** START DATA SUPPLIED **

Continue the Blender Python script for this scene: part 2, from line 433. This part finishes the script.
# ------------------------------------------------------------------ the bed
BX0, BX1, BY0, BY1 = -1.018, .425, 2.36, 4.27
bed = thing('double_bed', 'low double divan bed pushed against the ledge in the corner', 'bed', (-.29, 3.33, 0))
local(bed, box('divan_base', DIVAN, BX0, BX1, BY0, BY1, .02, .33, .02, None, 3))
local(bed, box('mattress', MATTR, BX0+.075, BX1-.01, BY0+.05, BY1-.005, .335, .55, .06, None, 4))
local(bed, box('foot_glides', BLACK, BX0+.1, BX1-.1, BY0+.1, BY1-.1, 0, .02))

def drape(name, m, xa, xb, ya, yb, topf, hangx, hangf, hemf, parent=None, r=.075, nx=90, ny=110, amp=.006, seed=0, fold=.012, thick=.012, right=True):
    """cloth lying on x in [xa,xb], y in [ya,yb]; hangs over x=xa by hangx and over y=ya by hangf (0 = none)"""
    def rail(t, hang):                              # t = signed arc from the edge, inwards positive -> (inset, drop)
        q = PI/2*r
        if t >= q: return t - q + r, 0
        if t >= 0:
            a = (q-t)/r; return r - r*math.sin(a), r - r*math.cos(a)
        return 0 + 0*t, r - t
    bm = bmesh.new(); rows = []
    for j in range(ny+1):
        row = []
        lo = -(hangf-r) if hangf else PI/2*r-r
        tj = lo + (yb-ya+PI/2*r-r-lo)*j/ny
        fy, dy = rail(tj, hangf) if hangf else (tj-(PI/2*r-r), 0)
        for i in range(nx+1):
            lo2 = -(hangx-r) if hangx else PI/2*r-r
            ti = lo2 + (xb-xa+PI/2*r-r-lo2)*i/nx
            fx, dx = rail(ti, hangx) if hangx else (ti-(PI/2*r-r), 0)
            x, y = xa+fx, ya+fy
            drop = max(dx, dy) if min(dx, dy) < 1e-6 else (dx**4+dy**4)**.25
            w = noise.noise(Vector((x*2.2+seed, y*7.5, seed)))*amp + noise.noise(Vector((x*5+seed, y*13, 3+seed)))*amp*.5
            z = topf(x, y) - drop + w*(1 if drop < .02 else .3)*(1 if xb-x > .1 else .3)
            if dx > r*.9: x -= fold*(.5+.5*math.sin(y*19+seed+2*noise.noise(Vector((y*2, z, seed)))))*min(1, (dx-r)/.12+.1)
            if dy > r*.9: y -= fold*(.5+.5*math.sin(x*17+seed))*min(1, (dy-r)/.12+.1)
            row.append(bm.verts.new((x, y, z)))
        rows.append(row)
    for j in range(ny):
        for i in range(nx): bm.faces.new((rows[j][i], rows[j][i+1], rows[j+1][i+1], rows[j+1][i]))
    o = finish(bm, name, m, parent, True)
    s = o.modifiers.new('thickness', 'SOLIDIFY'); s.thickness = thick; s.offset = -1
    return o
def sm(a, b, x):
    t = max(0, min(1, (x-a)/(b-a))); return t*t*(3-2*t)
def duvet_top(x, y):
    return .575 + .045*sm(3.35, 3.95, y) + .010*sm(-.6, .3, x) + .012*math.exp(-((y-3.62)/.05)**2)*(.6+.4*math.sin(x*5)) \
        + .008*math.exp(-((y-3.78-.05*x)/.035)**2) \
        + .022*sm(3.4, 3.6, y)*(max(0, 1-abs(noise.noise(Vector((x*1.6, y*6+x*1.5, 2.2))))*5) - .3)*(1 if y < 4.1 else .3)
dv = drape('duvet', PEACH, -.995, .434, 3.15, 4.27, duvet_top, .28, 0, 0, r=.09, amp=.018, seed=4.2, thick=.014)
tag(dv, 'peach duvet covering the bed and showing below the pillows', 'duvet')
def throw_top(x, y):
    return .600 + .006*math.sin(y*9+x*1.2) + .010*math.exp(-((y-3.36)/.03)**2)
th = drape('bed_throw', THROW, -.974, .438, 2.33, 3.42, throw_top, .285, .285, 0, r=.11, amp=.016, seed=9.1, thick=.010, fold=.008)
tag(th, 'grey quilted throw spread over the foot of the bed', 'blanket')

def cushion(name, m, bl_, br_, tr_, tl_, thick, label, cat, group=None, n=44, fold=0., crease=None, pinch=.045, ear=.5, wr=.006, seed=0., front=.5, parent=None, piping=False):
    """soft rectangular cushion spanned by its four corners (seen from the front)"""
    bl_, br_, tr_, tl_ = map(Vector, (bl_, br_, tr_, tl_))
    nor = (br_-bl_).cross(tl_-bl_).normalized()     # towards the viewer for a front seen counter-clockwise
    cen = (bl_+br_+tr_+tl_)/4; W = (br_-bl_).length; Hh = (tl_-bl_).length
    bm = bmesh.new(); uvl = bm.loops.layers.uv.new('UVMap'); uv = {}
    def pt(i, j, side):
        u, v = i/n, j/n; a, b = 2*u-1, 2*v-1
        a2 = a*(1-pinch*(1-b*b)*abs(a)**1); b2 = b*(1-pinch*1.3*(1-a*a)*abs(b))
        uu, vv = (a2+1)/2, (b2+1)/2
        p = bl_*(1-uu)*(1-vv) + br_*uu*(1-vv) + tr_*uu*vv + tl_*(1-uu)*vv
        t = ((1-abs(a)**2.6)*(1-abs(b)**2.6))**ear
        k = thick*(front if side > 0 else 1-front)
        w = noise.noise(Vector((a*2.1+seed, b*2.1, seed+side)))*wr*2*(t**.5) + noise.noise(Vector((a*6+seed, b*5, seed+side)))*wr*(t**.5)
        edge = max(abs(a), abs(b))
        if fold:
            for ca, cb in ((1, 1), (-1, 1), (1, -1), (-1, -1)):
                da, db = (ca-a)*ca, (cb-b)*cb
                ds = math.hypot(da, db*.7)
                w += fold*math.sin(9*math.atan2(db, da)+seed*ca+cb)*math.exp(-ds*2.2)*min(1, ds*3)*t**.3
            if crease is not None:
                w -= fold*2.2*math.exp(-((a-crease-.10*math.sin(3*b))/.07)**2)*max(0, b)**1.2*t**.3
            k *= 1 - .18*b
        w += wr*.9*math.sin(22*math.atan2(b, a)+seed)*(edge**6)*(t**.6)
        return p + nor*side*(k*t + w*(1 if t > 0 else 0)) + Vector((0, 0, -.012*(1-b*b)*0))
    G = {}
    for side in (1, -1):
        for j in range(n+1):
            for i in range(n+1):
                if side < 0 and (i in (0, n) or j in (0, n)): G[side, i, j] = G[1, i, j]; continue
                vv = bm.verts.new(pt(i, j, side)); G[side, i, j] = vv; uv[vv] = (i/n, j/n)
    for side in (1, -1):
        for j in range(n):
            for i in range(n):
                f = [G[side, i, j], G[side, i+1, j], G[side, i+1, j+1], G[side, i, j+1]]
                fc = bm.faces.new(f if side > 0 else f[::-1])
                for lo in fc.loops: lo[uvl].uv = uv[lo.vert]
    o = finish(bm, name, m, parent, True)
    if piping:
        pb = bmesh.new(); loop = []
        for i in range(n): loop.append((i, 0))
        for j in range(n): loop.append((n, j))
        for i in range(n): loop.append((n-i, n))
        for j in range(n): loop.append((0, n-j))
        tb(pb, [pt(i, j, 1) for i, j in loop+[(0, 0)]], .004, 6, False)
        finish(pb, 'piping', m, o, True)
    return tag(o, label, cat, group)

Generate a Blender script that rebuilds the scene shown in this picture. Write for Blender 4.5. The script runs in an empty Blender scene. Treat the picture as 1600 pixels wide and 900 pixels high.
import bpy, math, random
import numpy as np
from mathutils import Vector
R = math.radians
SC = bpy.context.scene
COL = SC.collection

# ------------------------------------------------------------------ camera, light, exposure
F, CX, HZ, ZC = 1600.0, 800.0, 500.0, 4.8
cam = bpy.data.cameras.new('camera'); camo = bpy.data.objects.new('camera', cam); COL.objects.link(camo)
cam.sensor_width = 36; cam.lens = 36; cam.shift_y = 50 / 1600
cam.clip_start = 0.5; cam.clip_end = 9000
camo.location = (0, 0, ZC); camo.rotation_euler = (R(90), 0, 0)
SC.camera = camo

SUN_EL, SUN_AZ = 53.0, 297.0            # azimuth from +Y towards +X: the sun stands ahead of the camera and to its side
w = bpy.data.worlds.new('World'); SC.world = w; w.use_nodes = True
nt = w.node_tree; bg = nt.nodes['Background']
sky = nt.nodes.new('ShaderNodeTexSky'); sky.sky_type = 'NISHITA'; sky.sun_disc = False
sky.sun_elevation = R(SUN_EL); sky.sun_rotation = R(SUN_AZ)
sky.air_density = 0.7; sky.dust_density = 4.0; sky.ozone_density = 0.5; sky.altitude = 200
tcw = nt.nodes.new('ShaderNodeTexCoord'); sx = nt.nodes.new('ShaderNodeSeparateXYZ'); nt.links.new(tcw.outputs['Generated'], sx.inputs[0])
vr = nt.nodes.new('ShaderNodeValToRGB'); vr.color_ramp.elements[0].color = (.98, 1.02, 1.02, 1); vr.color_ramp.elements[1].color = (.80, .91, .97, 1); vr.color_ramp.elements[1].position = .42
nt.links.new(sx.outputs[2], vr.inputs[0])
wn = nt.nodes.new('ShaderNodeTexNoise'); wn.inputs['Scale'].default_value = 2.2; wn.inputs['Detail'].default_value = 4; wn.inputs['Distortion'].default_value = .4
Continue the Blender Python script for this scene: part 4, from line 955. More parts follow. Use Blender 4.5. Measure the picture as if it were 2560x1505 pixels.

** END DATA SUPPLIED **

Up to and including the line that holds "BY1-.1, 0, .02))", reproduce the records above exactly from their first line, and give nothing else.

Continue the Blender Python script for this scene: part 2, from line 433. This part finishes the script.
# ------------------------------------------------------------------ the bed
BX0, BX1, BY0, BY1 = -1.018, .425, 2.36, 4.27
bed = thing('double_bed', 'low double divan bed pushed against the ledge in the corner', 'bed', (-.29, 3.33, 0))
local(bed, box('divan_base', DIVAN, BX0, BX1, BY0, BY1, .02, .33, .02, None, 3))
local(bed, box('mattress', MATTR, BX0+.075, BX1-.01, BY0+.05, BY1-.005, .335, .55, .06, None, 4))
local(bed, box('foot_glides', BLACK, BX0+.1, BX1-.1, BY0+.1, BY1-.1, 0, .02))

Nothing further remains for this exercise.